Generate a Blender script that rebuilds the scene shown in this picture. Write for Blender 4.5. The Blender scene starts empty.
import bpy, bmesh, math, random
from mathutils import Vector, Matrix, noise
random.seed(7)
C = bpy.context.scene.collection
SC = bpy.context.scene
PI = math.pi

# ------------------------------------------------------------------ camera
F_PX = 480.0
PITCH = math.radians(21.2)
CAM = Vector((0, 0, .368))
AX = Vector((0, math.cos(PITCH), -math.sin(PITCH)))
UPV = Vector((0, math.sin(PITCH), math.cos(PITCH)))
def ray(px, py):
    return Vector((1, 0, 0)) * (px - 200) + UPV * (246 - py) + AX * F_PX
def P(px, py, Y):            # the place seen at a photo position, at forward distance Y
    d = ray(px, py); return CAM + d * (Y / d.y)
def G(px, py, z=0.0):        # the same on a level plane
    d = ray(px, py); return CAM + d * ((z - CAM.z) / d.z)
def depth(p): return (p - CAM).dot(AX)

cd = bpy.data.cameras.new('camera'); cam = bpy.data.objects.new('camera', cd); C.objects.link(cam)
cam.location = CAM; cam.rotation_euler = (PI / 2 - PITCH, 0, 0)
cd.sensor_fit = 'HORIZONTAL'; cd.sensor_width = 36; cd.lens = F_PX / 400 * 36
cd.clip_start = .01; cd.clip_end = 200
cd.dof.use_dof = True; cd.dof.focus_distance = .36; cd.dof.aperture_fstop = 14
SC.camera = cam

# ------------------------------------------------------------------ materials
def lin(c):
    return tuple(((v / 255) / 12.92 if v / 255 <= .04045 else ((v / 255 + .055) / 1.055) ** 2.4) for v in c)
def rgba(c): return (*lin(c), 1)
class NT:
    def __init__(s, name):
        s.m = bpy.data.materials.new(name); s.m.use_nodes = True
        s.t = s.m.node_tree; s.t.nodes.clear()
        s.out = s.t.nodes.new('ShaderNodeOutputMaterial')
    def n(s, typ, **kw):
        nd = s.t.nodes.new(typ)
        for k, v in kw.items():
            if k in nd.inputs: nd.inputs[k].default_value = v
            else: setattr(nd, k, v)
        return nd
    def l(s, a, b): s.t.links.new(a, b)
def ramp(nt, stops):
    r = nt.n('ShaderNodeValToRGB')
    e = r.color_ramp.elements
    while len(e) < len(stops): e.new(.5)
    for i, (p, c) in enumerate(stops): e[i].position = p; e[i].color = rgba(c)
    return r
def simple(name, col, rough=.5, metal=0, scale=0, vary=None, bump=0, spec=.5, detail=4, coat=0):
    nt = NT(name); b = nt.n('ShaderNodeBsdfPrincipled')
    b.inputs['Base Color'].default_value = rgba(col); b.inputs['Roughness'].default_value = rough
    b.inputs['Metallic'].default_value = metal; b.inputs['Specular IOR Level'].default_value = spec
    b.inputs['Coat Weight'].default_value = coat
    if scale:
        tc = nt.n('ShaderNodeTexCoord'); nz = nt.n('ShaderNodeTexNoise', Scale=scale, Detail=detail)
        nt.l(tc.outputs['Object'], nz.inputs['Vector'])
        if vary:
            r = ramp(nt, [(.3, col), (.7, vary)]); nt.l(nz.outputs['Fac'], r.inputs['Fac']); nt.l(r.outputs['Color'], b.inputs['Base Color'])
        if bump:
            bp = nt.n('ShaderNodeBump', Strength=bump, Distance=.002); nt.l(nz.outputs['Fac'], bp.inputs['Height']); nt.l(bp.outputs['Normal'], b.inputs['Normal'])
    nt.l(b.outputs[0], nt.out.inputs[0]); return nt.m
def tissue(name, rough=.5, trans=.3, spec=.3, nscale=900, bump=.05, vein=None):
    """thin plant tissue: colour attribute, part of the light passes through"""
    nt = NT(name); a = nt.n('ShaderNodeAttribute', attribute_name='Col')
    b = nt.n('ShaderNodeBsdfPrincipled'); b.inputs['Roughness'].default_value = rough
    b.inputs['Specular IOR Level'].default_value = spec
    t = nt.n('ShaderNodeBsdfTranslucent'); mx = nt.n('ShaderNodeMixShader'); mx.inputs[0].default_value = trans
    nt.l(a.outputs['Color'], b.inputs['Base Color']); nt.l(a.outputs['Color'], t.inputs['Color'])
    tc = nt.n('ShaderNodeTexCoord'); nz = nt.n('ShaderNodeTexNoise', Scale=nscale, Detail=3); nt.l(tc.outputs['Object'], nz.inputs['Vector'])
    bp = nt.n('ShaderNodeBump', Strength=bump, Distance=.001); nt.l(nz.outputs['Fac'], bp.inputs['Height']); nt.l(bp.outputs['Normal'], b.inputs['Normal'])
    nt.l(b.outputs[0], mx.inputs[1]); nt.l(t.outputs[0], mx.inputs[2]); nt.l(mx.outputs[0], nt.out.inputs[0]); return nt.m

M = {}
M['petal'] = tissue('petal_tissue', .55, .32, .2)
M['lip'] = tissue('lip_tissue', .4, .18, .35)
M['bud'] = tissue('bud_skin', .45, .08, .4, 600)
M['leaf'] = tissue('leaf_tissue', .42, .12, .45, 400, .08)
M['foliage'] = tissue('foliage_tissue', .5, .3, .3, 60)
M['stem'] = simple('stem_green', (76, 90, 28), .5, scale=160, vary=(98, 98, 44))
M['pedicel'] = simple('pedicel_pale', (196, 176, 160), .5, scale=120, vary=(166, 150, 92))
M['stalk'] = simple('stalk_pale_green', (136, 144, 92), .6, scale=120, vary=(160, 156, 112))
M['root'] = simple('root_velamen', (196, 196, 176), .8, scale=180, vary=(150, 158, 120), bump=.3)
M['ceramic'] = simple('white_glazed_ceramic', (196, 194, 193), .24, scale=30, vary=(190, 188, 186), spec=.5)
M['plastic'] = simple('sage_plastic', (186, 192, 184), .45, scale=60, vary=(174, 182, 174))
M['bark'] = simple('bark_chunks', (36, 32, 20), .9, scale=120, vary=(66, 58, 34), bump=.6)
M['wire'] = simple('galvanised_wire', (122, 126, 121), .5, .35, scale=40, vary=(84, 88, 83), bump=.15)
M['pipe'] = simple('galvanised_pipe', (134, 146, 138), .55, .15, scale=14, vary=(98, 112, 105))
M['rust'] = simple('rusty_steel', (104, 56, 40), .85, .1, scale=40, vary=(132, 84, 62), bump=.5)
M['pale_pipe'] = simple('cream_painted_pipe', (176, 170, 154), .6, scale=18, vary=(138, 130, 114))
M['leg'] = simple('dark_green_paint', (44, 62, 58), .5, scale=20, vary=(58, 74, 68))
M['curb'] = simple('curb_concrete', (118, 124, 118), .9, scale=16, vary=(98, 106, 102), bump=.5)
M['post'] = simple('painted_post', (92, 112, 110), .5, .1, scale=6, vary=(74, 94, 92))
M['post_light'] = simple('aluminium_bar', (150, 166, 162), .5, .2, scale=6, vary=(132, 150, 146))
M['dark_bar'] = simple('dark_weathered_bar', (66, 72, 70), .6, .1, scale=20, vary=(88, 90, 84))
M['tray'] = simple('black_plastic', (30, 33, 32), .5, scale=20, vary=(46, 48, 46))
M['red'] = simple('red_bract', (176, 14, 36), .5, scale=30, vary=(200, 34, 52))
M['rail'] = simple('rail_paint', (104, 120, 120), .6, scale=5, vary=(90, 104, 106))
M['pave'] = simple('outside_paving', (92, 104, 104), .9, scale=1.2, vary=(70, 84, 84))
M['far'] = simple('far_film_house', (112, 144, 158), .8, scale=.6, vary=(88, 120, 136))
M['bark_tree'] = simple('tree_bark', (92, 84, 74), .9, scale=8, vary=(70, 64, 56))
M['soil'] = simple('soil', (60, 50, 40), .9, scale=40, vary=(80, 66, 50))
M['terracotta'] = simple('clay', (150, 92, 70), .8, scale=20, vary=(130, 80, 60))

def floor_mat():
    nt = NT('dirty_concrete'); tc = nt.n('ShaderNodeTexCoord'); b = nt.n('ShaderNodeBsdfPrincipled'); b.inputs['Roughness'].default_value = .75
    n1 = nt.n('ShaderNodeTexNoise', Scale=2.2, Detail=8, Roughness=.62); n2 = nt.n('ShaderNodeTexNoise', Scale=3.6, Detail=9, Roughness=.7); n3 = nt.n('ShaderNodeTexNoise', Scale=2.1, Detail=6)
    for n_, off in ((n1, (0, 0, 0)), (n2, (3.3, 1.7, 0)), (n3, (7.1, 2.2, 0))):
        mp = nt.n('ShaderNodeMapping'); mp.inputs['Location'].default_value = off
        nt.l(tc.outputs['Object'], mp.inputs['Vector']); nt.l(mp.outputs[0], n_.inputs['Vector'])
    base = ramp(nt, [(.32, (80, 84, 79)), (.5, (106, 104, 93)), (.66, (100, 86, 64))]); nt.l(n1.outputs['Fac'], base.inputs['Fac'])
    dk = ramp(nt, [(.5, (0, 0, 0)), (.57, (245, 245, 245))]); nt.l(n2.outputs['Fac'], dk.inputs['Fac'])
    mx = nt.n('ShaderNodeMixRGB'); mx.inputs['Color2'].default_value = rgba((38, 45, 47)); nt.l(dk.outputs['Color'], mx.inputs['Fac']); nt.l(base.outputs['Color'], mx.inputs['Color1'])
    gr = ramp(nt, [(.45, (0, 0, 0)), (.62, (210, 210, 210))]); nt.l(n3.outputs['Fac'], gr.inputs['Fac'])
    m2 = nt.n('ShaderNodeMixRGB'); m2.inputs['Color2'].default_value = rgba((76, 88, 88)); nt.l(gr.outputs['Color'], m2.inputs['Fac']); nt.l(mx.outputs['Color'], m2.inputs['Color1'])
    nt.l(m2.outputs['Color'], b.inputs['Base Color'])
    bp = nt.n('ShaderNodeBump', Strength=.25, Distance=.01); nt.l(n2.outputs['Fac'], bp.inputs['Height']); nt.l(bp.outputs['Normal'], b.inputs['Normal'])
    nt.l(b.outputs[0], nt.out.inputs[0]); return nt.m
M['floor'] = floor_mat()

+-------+

#### Problem requirements:
Please give an exact restatement of only the lines from the beginning of the material above to the line with "def depth(p): return (p - CAM).dot(AX)", inclusive.

#### Task solution:
Generate a Blender script that rebuilds the scene shown in this picture. Write for Blender 4.5. The Blender scene starts empty.
import bpy, bmesh, math, random
from mathutils import Vector, Matrix, noise
random.seed(7)
C = bpy.context.scene.collection
SC = bpy.context.scene
PI = math.pi

# ------------------------------------------------------------------ camera
F_PX = 480.0
PITCH = math.radians(21.2)
CAM = Vector((0, 0, .368))
AX = Vector((0, math.cos(PITCH), -math.sin(PITCH)))
UPV = Vector((0, math.sin(PITCH), math.cos(PITCH)))
def ray(px, py):
    return Vector((1, 0, 0)) * (px - 200) + UPV * (246 - py) + AX * F_PX
def P(px, py, Y):            # the place seen at a photo position, at forward distance Y
    d = ray(px, py); return CAM + d * (Y / d.y)
def G(px, py, z=0.0):        # the same on a level plane
    d = ray(px, py); return CAM + d * ((z - CAM.z) / d.z)
def depth(p): return (p - CAM).dot(AX)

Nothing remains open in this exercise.